The team at learning toy company Click-A-Brick have heaped praise on a Kickstarter initiative that is meant to introduce more diversity into the toy aisle by creating dolls of girls with different ethnic backgrounds. In addition to the dolls having varied backgrounds, they will be used to teach girls of color proper hair care, as there are few toys on the market that represent colored hair styles.
Started by college student Yelitsa Jean-Charles, Healthy Roots aims to make and distribute dolls of four girls of color who have different backgrounds and different interests: Zoe, an African-American bookworm; Dara, a Nigerian website coder; Gaiana, a Haitian musician and Marinda, an Afro-Brazilian science and sports lover. With each doll will come a book teaching girls how to care for and style their hair in a variety of ways.
"It's time to bring TRUE diversity to the toy aisle," Jean-Charles writes on the Healthy Roots Kickstarter page. “Healthy Roots teaches girls of color self-love through education, diversity, and positive representation."
Healthy Roots is following on the heels of other attempts to create more diversity among toys, including Mixis’ “Toy Like Me" dolls, which feature dolls with hearing aids, burns scars, and other characteristics that don’t normally show up on dolls; Lammily, which is a doll with more realistic proportions than Barbie and that allows kids to add perceived imperfections like acne, stretch marks, and cellulite; the anti-Barbie hippy doll Feral Cheryl and Prettie Girls!, which includes dolls from South Asian, African, and various other cultures.
Click-A-Brick Co-Founders Jason Smith and Georg de Gorostiza say they appreciate that Healthy Roots aims to introduce more diversity into the toy landscape and that these dolls can be considered a learning toy.
“What Yelitsa is doing is great for children of color,” Smith said. “They are underrepresented in the toy aisle and these dolls will help to change that. They can also be considered an educational toy because, as Yelitsa herself says, they teach kids to love who they are as well as teaching them about caring for their own kind of hair. When we hear ‘educational toy’ we tend to think of something that teaches the science, technology, engineering and math skills like building blocks such as Click-A-Brick. But, a toy that teaches any useful skill is educational in nature, so we definitely think Healthy Roots dolls fit that bill.”
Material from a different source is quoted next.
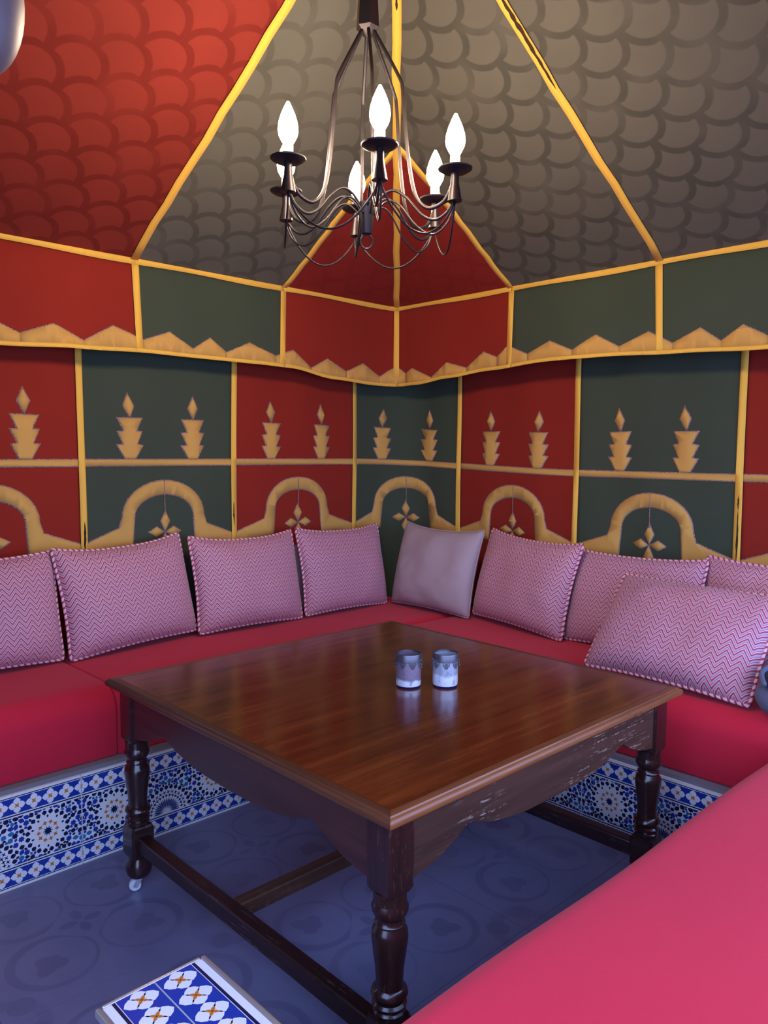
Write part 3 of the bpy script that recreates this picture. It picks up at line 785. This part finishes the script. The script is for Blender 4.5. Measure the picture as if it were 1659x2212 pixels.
# ================================================================ CHANDELIER
CHX, CHY = 1.385, 1.512
ch = thing('chandelier', 'black wrought iron chandelier with six lit candle bulbs above the table', 'chandelier', (CHX, CHY, 0))
bm = bmesh.new(); lathe(bm, [(.006, 2.392), (.0295, 2.415), (.0300, 2.418), (.024, 2.53), (.015, 2.60), (.007, 2.605)], 6); obj('top_hub', bm, m_iron, ch)
bm = bmesh.new(); tube(bm, [(0, 0, 2.60), (0, 0, EZ+g(EY-CHY)-.004)], .006, 8); lathe(bm, [(.045, EZ+g(EY-CHY)-.03), (.05, EZ+g(EY-CHY)-.02), (.02, EZ+g(EY-CHY)-.002)], 20); obj('suspension_rod', bm, m_iron, ch)
RB, ZP = .235, 2.036
A0 = math.atan2(-CHY, -CHX)+math.radians(7)
for k in range(6):
    a = A0+k*PI/3; e = Vector((math.cos(a), math.sin(a), 0)); zz = Vector((0, 0, 1)); sd = Vector((-math.sin(a), math.cos(a), 0))
    P = lambda r, z, s=0: e*r+zz*z+sd*s
    bm = bmesh.new()
    pts = spline([P(.018, 2.405), P(.030, 2.385), P(.085, 2.285), P(.096, 2.25), P(.105, 2.15), P(.118, 2.05), P(.135, 1.985), P(.165, 1.955), P(.200, 1.962), P(.220, 1.985), P(RB, 2.02)], 6)
    tube(bm, pts, .0046, 8)
    arm = obj('arm', bm, m_iron, ch, smooth=True)
    c = P(RB, 0)
    bm = bmesh.new(); lathe(bm, [(.006, ZP-.004), (.030, ZP-.003), (.042, ZP+.004), (.043, ZP+.007), (.030, ZP+.001), (.006, ZP+.001)], 28, c); obj('drip_plate', bm, m_iron, arm, smooth=.7)
    bm = bmesh.new(); lathe(bm, [(.0185, ZP-.072), (.0175, ZP-.066), (.0105, ZP-.030), (.0095, ZP-.003)], 16, c); obj('bell_socket', bm, m_iron, arm, smooth=.7)
    bm = bmesh.new(); lathe(bm, [(.0125, ZP+.001), (.0125, ZP+.036), (.010, ZP+.037)], 16, c); obj('candle_sleeve', bm, m_sleeve, arm, smooth=.7)
    bm = bmesh.new(); lathe(bm, [(.009, ZP+.037), (.014, ZP+.043), (.0220, ZP+.058), (.0245, ZP+.071), (.0225, ZP+.088), (.0165, ZP+.107), (.0090, ZP+.124), (.003, ZP+.136)], 14, c); obj('bulb', bm, m_bulb, arm, smooth=True)
    bm = bmesh.new()
    tube(bm, spline([P(.020, 1.975), P(.045, 2.000), P(.075, 2.008), P(.110, 1.985), P(.150, 1.940), P(.185, 1.925), P(.215, 1.940), P(.232, 1.966)], 6), .0036, 6)
    tube(bm, spline([P(.016, 1.955, .008), P(.050, 1.985, .008), P(.085, 1.975, .008), P(.130, 1.920, .008), P(.175, 1.892, .008), P(.215, 1.915, .006), P(.236, 1.966, .004)], 6), .0026, 6)
    obj('scroll', bm, m_iron, ch, smooth=True)
    a2 = a+PI/3; c2 = Vector((math.cos(a2), math.sin(a2), 0))*RB
    bm = bmesh.new(); g_ = []
    for i in range(17):
        t = i/16; p = c.lerp(c2, t); q = p*(1+.03*math.sin(PI*t)); q.z = 1.964-.098*math.sin(PI*t)**.8; g_.append(q)
    tube(bm, g_, .0026, 6); obj('garland_wire', bm, m_iron, ch, smooth=True)
bm = bmesh.new(); lathe(bm, [(.006, 1.905), (.013, 1.908), (.0155, 1.918), (.017, 1.94), (.0225, 1.975), (.0235, 1.985), (.010, 1.986)], 20); obj('centre_cup', bm, m_iron, ch, smooth=.7)
bm = bmesh.new(); tube(bm, [(.0155*math.cos(t)*.8, .0155*math.cos(t)*-.6, 1.888+.0185*math.sin(t)) for t in [2*PI*i/24 for i in range(24)]], .0026, 6, True); obj('pull_ring', bm, m_iron, ch, smooth=True)

# ================================================================ CANDLE CUPS
def cup_mat(name, tone, level):
    m = M(name, tone, .28); o = m.coord('Object'); x, y, z = m.xyz(o)
    n = m.noise(o, 26, 4); n2 = m.noise(o, 60, 4)
    h = (z+n*.030-.015)
    frost = h.soft(level+.004, level-.004)
    c = m.mix(n2, sc(tone, .7), sc(tone, 1.35)); c = m.mix(frost, c, (.74, .76, .80)); c = m.mix(n2.soft(.60, .66)*.5, c, (.16, .13, .16)); m.base(c)
    m.b.inputs['Metallic'].default_value = .25; m.bump(n2, .2, .001)
    return m.mat
m_silver = M('tarnished_silver', (.17, .16, .18), .42, .85).mat
def cup(label, loc, rz, tone, level):
    t = thing('candle_cup', label, 'candle holder', loc, rz, 'silver trimmed candle cups on the table')
    h, r = .098, .0370; body = cup_mat(label[:14], tone, level)
    bm = bmesh.new(); lathe(bm, [(.020, .004), (r-.006, .0035), (r-.001, .006), (r, .012), (r, h), (r-.003, h), (r-.003, .014), (.010, .012)], 40); obj('glass_body', bm, body, t, smooth=.7)
    bm = bmesh.new(); lathe(bm, [(.015, 0), (r-.003, 0), (r-.001, .004), (r-.002, .0055), (.015, .0045)], 40); obj('base_pad', bm, m_navy, t, smooth=.7)
    bm = bmesh.new(); lathe(bm, [(r+.0003, h-.022), (r+.0012, h-.021), (r+.0012, h-.002), (r+.0004, h+.001), (r-.0032, h+.001), (r-.0034, h-.004)], 40, cap=False)
    for zz in (h-.019, h-.0155):
        for i in range(56): 
            a = 2*PI*i/56; bmesh.ops.create_icosphere(bm, subdivisions=1, radius=.0013, matrix=Matrix.Translation(((r+.0012)*math.cos(a), (r+.0012)*math.sin(a), zz)))
    col = obj('silver_collar', bm, m_silver, t, smooth=.7)
    for i in range(8):
        a = 2*PI*i/8+.2; bm = bmesh.new(); R_ = Matrix.Translation(((r+.0025)*math.cos(a), (r+.0025)*math.sin(a), 0)) @ Matrix.Rotation(a, 4, 'Z')
        z0 = h-.030
        for q in range(15):                       # beaded crescent
            b = PI*1.15*q/14+PI*.925; bmesh.ops.create_icosphere(bm, subdivisions=1, radius=.0015, matrix=R_ @ Matrix.Translation((0, .0095*math.cos(b), z0+.006+.0105*math.sin(b))))
        tube(bm, [R_ @ Vector((.001, .0042*math.cos(2*PI*j/14), z0+.003+.0042*math.sin(2*PI*j/14))) for j in range(14)], .0011, 6, True)
        bmesh.ops.create_icosphere(bm, subdivisions=1, radius=.0020, matrix=R_ @ Matrix.Translation((.001, 0, z0+.003)))
        for q in (-.003, .003, 0): bmesh.ops.create_icosphere(bm, subdivisions=2, radius=.0018, matrix=R_ @ Matrix.Translation((.002, q, z0-.0065-(.0018 if q == 0 else 0))))
        obj('pendant_charm', bm, m_silver, col, smooth=True)
    return t
cup('mauve grey candle cup on the table, left one of the two', (1.600, 1.555, TZ), .1, (.24, .17, .22), .022)
cup('pale frosted candle cup on the table, right one of the two', (1.682, 1.484, TZ), .6, (.40, .42, .48), .034)

# ================================================================ TILED PEDESTAL (bottom of the photo)
ped = thing('tiled_pedestal', 'low pedestal topped with blue flower tiles in the left foreground', 'pedestal', (.607, 1.02, 0))
bm = bmesh.new(); box(bm, (-.100, -.19, 0), (.100, .188, .412)); obj('body', bm, m_plinth, ped, bevel=.012, seg=3)
m_trim = M('brushed_metal_trim', (.50, .46, .42), .35, .7).mat
for s in (-1, 1):
    bm = bmesh.new(); box(bm, (min(s*.094, s*.105), -.192, .404), (max(s*.094, s*.105), .190, .4195)); obj('edge_trim', bm, m_trim, ped, bevel=.004, seg=3)
for s in (-1, 1):
    bm = bmesh.new(); box(bm, (-.0935, min(s*.184, s*.192), .404), (.0935, max(s*.184, s*.192), .4195)); obj('edge_trim', bm, m_trim, ped, bevel=.004, seg=3)
for s in (-1, 1):
    bm = bmesh.new(); a, b = sorted((s*.0015, s*.0932)); box(bm, (a, -.183, .405), (b, .183, .4175))
    P = [(rect(*sorted((s*.0015, s*.071)), -.183, .183), 1, 1), (rect(*sorted((s*.0725, s*.0785)), -.183, .183), 2, 1)]
    for k in range(7):
        c = (s*.0365, .158-.0525*k); P += [(leafp(c, PI/2*q, .001, .0262 if q % 2 else .0320, .0150, .52), 0, 2) for q in range(4)]+[(leafp(c, PI/4+PI/2*q, -.001, .0120, .0034), 3, 3) for q in range(4)]
    for p, mi, l in P:
        q = clip(p, a, b, -.183, .183)
        if q:
            f = bm.faces.new([bm.verts.new((x, y, .4175+.0003*l)) for x, y in q]); f.material_index = mi
    bm.normal_update(); bmesh.ops.triangulate(bm, faces=[f for f in bm.faces if len(f.verts) > 4]); bmesh.ops.recalc_face_normals(bm, faces=bm.faces)
    for f in bm.faces:
        if f.calc_center_median().z > .4176 and f.normal.z < 0: f.normal_flip()
    obj('top_tile', bm, TILE, ped)

# ================================================================ SMALL THINGS AT THE EDGES
m_navycloth = cloth('black_nylon', (.012, .012, .02), .3, .6); m_denim = cloth('grey_blue_denim', (.10, .12, .20), .3, .85)
bag = thing('cloth_bag', 'dark grey blue cloth bag by the right edge on the red bench', 'bag', (2.50, .790, SZ+.008))
bm = bmesh.new(); bmesh.ops.create_uvsphere(bm, u_segments=28, v_segments=18, radius=1)
for v in bm.verts:
    n = mnoise.noise(v.co*1.6)*.22+mnoise.noise(v.co*4)*.08; v.co = Vector((v.co.x*.155, v.co.y*.105, max(-.98, v.co.z)*.055+.054))*(1+n*.35); v.co.z = max(.001, v.co.z)
obj('pouch', bm, m_denim, bag, smooth=True)
bm = bmesh.new(); bmesh.ops.create_uvsphere(bm, u_segments=24, v_segments=14, radius=1)
for v in bm.verts:
    n = mnoise.noise(v.co*2+Vector((4, 2, 1)))*.25; v.co = Vector((v.co.x*.135, v.co.y*.085, v.co.z*.030))*(1+n*.4)+Vector((.01, .005, .112))
obj('flap', bm, m_navycloth, bag, smooth=True)
bm = bmesh.new(); tube(bm, spline([(-.115, .05, .105), (-.07, .075, .128), (.0, .06, .146), (.07, .03, .142), (.12, -.02, .12)], 8), .008, 8); obj('strap', bm, m_denim, bag, smooth=True)
lan = thing('hanging_lantern', 'rounded grey metal lantern hanging at the top left corner', 'lantern', (.268, .905, 1.738))
m_shade = M('grey_enamel', (.13, .105, .11), .5).mat
bm = bmesh.new(); lathe(bm, [(max(.003, .0545*math.sin(PI*(i+.3)/20.6)**.85), .075-.075*math.cos(PI*i/20)) for i in range(21)], 48); obj('shade', bm, m_shade, lan, smooth=True)
zr = EZ+.35-1.738
bm = bmesh.new(); lathe(bm, [(.012, .148), (.012, .168), (.004, .172)], 16); obj('cap', bm, m_iron, lan, smooth=.7)
bm = bmesh.new(); tube(bm, [(0, 0, .17), (0, 0, EZ+g(dmaxL(.268))-.012-1.738)], .0025, 6); obj('cord', bm, m_iron, lan, smooth=True)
The Click-A-Brick crew also says the Healthy Roots dolls once again illustrate that it’s up to the independent toy companies to drive innovation in the toy industry.
“We never cease to be amazed at what toy companies can come up with when the first goal is making a positive difference in the world rather than just making a profit,” de Gorostiza, who also acts as Click-A-Brick’s Brand Manager, said. “They’re not afraid to fill those niches where products may not necessarily be huge sellers, but are really needed.”